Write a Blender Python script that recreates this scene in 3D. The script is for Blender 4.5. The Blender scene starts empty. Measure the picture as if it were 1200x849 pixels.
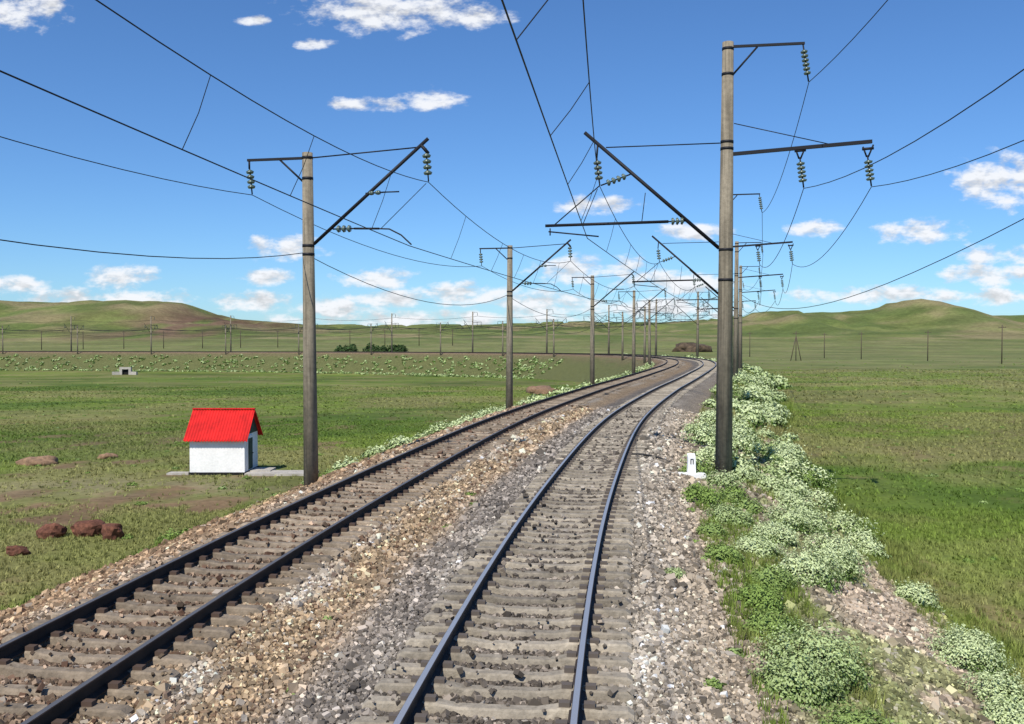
import bpy, math, numpy as np
from mathutils import Vector, Matrix
rng=np.random.default_rng(7)
scene=bpy.context.scene
scene.view_settings.view_transform='Standard'
scene.view_settings.look='None'
scene.view_settings.exposure=0

# ---------------------------------------------------------------- helpers
def vn(x,y,seed=0):
    xi=np.floor(x);yi=np.floor(y);xf=x-xi;yf=y-yi
    def h(a,b):
        v=np.sin(a*127.1+b*311.7+seed*74.7)*43758.5453
        return v-np.floor(v)
    u=xf*xf*(3-2*xf);v=yf*yf*(3-2*yf)
    return (h(xi,yi)*(1-u)+h(xi+1,yi)*u)*(1-v)+(h(xi,yi+1)*(1-u)+h(xi+1,yi+1)*u)*v
def fbm(x,y,seed=0,o=4):
    s=0;a=.5;t=0
    for i in range(o):
        s=s+a*vn(x*2**i,y*2**i,seed+i);t+=a;a*=.5
    return s/t
def sstep(a,b,x):
    t=np.clip((x-a)/(b-a),0,1);return t*t*(3-2*t)

def new_mat(name,base=(.5,.5,.5),rough=.8,metal=0,attr=False,nscale=None,namt=.3,bump=0,bscale=20,spec=.3,voro=None,vamt=.5,streak=0):
    m=bpy.data.materials.new(name);m.use_nodes=True
    nt=m.node_tree;b=nt.nodes['Principled BSDF']
    b.inputs['Roughness'].default_value=rough;b.inputs['Metallic'].default_value=metal
    b.inputs['Specular IOR Level'].default_value=spec
    b.inputs['Base Color'].default_value=(*base,1)
    L=nt.links.new
    tc=nt.nodes.new('ShaderNodeTexCoord')
    if attr:
        a=nt.nodes.new('ShaderNodeVertexColor');a.layer_name='Col';src=a.outputs['Color']
    else:
        r=nt.nodes.new('ShaderNodeRGB');r.outputs[0].default_value=(*base,1);src=r.outputs[0]
    def mul(src,fac,lo,hi):
        mr=nt.nodes.new('ShaderNodeMapRange');mr.inputs['To Min'].default_value=lo;mr.inputs['To Max'].default_value=hi
        L(fac,mr.inputs['Value'])
        vm=nt.nodes.new('ShaderNodeVectorMath');vm.operation='SCALE'
        L(src,vm.inputs[0]);L(mr.outputs[0],vm.inputs['Scale']);return vm.outputs[0]
    if nscale:
        for sc in nscale:
            n=nt.nodes.new('ShaderNodeTexNoise');n.inputs['Scale'].default_value=sc;n.inputs['Detail'].default_value=5
            n.inputs['Roughness'].default_value=.65
            L(tc.outputs['Object'],n.inputs['Vector'])
            mr=nt.nodes.new('ShaderNodeMapRange');mr.inputs['From Min'].default_value=.3;mr.inputs['From Max'].default_value=.7
            L(n.outputs['Fac'],mr.inputs['Value'])
            src=mul(src,mr.outputs[0],1-namt,1+namt)
    if streak:
        vm=nt.nodes.new('ShaderNodeVectorMath');vm.operation='MULTIPLY';vm.inputs[1].default_value=(14,14,.5);L(tc.outputs['Object'],vm.inputs[0])
        n=nt.nodes.new('ShaderNodeTexNoise');n.inputs['Scale'].default_value=1;n.inputs['Detail'].default_value=4;L(vm.outputs[0],n.inputs['Vector'])
        mr=nt.nodes.new('ShaderNodeMapRange');mr.inputs['From Min'].default_value=.35;mr.inputs['From Max'].default_value=.6;L(n.outputs['Fac'],mr.inputs['Value'])
        src=mul(src,mr.outputs[0],1-streak,1.1)
    hgt=None
    if voro:
        v=nt.nodes.new('ShaderNodeTexVoronoi');v.inputs['Scale'].default_value=voro
        L(tc.outputs['Object'],v.inputs['Vector'])
        sp=nt.nodes.new('ShaderNodeSeparateColor');L(v.outputs['Color'],sp.inputs[0])
        src=mul(src,sp.outputs[0],1-vamt,1+vamt)
        src=mul(src,v.outputs['Distance'],1.15,.35)
        hgt=v.outputs['Distance']
    if nscale or voro or attr: L(src,b.inputs['Base Color'])
    if bump:
        bp=nt.nodes.new('ShaderNodeBump');bp.inputs['Strength'].default_value=bump
        if hgt is not None:
            bp.inputs['Distance'].default_value=.03;bp.invert=True;L(hgt,bp.inputs['Height'])
        else:
            n=nt.nodes.new('ShaderNodeTexNoise');n.inputs['Scale'].default_value=bscale;n.inputs['Detail'].default_value=4
            L(tc.outputs['Object'],n.inputs['Vector']);bp.inputs['Distance'].default_value=.02
            L(n.outputs['Fac'],bp.inputs['Height'])
        L(bp.outputs[0],b.inputs['Normal'])
    return m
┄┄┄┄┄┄
PROBLEM REQUIREMENTS: Only the lines from the start of the material through the line containing "t=np.clip((x-a)/(b-a),0,1);return t*t*(3-2*t)" should be transcribed. Pictures stay out.

FULL OUTPUT:
Write a Blender Python script that recreates this scene in 3D. The script is for Blender 4.5. The Blender scene starts empty. Measure the picture as if it were 1200x849 pixels.
import bpy, math, numpy as np
from mathutils import Vector, Matrix
rng=np.random.default_rng(7)
scene=bpy.context.scene
scene.view_settings.view_transform='Standard'
scene.view_settings.look='None'
scene.view_settings.exposure=0

# ---------------------------------------------------------------- helpers
def vn(x,y,seed=0):
    xi=np.floor(x);yi=np.floor(y);xf=x-xi;yf=y-yi
    def h(a,b):
        v=np.sin(a*127.1+b*311.7+seed*74.7)*43758.5453
        return v-np.floor(v)
    u=xf*xf*(3-2*xf);v=yf*yf*(3-2*yf)
    return (h(xi,yi)*(1-u)+h(xi+1,yi)*u)*(1-v)+(h(xi,yi+1)*(1-u)+h(xi+1,yi+1)*u)*v
def fbm(x,y,seed=0,o=4):
    s=0;a=.5;t=0
    for i in range(o):
        s=s+a*vn(x*2**i,y*2**i,seed+i);t+=a;a*=.5
    return s/t
def sstep(a,b,x):
    t=np.clip((x-a)/(b-a),0,1);return t*t*(3-2*t)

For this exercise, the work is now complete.